Plus que jamais, le mouvement indépendantiste est composé de « deux formations », rappelait un jeune décrocheur de la souveraineté à la radio cette semaine. D’un côté, ceux qui n’ont d’yeux que pour l’os de l’indépendance (j’entends encore Pierre Falardeau traiter Françoise David de « mère Teresa » parce qu’elle osait invoquer un « projet de société »), les pragmatiques, disons, de plus en plus majoritaires, et ceux qui, comme Françoise, veulent de la chair sur l’os et qui ne croient pas suffisant de savoir où l’on s’en va, ils veulent savoir aussi dans quel véhicule on s’embarque. Appelons-les les idéalistes, en perte de vitesse. Beaucoup des 70 000 membres qui ont quitté le PQ depuis 2007 appartiennent, on s’imagine, à cette dernière catégorie.
L’ascension vertigineuse de PKP au sein du parti a eu comme effet de souligner à gros traits le problème d’ambiguïté en ce qui concerne la souveraineté. Mais cette ambiguïté a aussi déteint sur le fonds de commerce, si on peut dire. À force de tergiverser sur l’article 1, on en est venu à branler dans le manche par rapport à la social-démocratie. Cette tendance à parler des « deux côtés de la bouche » s’est surtout illustrée sous Pauline Marois, une femme pourtant responsable de réformes législatives très progressistes. Bien davantage que le déficit zéro de Lucien Bouchard, le virage pétrolier puis, surtout, identitaire du PQ en 2014, le « mépris des droits fondamentaux », pour reprendre les termes du jeune décrocheur de tantôt, ont sapé les fondements sociaux-démocrates du parti. Une telle trahison — car c’est bel et bien de cette façon que la gauche engagée l’a vécue — ne se raccommode pas à coups de phrases creuses, comme celle citée en ouverture.
S’il est vrai qu’il y a toujours eu une droite et une gauche au PQ, elles ne sont pas interchangeables, encore moins équivalentes, pour autant.

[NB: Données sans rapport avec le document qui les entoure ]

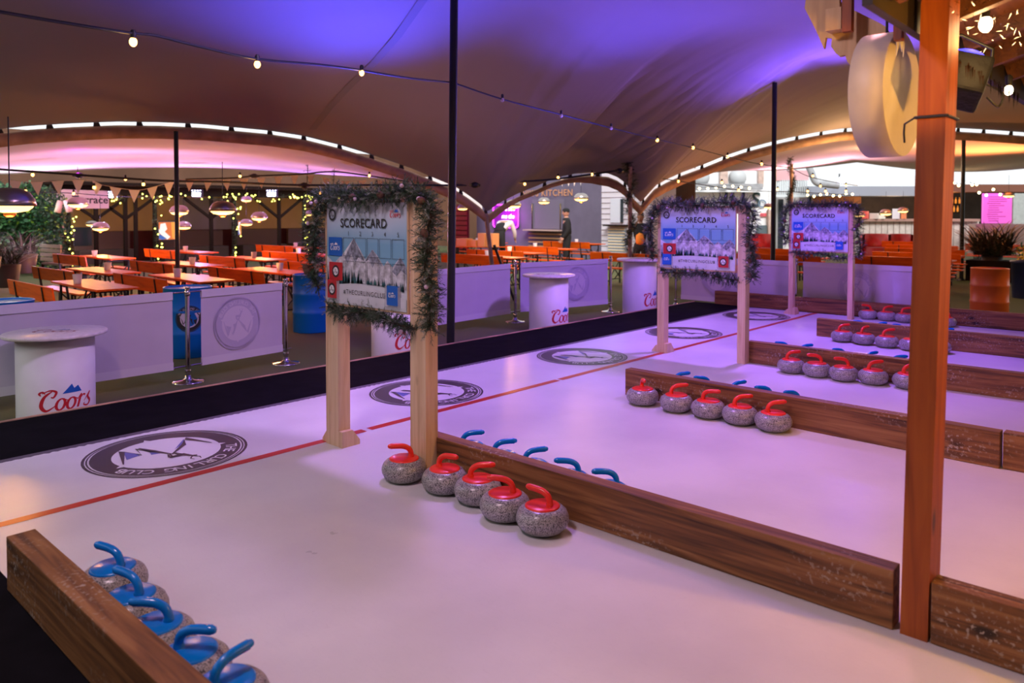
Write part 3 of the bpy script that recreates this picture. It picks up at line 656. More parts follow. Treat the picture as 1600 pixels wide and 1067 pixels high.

La naissance, l’essor et l’évolution du parti sont tous attribuables à la gauche, pas à la droite. Les Jacques Brassard et Guy Chevrette de ce monde ont essentiellement été tenus dans les coins pour ne pas trop embarrasser (dans tous les sens du mot) le parti. Avec l’élection de PKP à la tête du PQ, l’ordre des choses vient d’être inversé.
On peut toujours prétendre que celui qui incarnait le mieux le néolibéralisme encore récemment, l’héritier de Québecor, Pierre Karl Péladeau, peut maintenant, sans s’étouffer, pourfendre le néolibéralisme et se dire progressiste. Qu’une telle mutation quasi instantanée est toujours possible. On peut toujours. Mais pas sans cracher sur la valeur des mots, sur celle des idées et sur les mouvements qui ont mis des années, voire des générations à défendre autre chose que le monde des affaires et le bling blingdu vedettariat culturel.